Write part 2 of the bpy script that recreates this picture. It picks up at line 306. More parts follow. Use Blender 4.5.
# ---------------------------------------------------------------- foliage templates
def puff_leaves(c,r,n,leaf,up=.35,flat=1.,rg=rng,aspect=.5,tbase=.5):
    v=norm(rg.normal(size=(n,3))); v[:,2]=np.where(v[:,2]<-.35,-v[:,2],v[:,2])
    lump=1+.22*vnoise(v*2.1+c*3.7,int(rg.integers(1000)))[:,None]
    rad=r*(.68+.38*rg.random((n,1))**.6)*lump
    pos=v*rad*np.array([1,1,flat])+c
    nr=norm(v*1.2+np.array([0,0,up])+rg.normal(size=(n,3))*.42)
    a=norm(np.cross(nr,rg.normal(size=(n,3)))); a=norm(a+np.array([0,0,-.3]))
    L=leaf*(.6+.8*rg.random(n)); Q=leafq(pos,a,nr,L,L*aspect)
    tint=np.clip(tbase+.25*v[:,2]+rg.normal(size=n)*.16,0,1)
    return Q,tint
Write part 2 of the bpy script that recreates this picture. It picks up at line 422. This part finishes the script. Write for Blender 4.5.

▶ Goal of the exercise
Lines from the beginning of the data above through the line containing "return Q,tint" are to be returned exactly, and no others.

▶ Completed task
Write part 2 of the bpy script that recreates this picture. It picks up at line 306. More parts follow. Use Blender 4.5.
# ---------------------------------------------------------------- foliage templates
def puff_leaves(c,r,n,leaf,up=.35,flat=1.,rg=rng,aspect=.5,tbase=.5):
    v=norm(rg.normal(size=(n,3))); v[:,2]=np.where(v[:,2]<-.35,-v[:,2],v[:,2])
    lump=1+.22*vnoise(v*2.1+c*3.7,int(rg.integers(1000)))[:,None]
    rad=r*(.68+.38*rg.random((n,1))**.6)*lump
    pos=v*rad*np.array([1,1,flat])+c
    nr=norm(v*1.2+np.array([0,0,up])+rg.normal(size=(n,3))*.42)
    a=norm(np.cross(nr,rg.normal(size=(n,3)))); a=norm(a+np.array([0,0,-.3]))
    L=leaf*(.6+.8*rg.random(n)); Q=leafq(pos,a,nr,L,L*aspect)
    tint=np.clip(tbase+.25*v[:,2]+rg.normal(size=n)*.16,0,1)
    return Q,tint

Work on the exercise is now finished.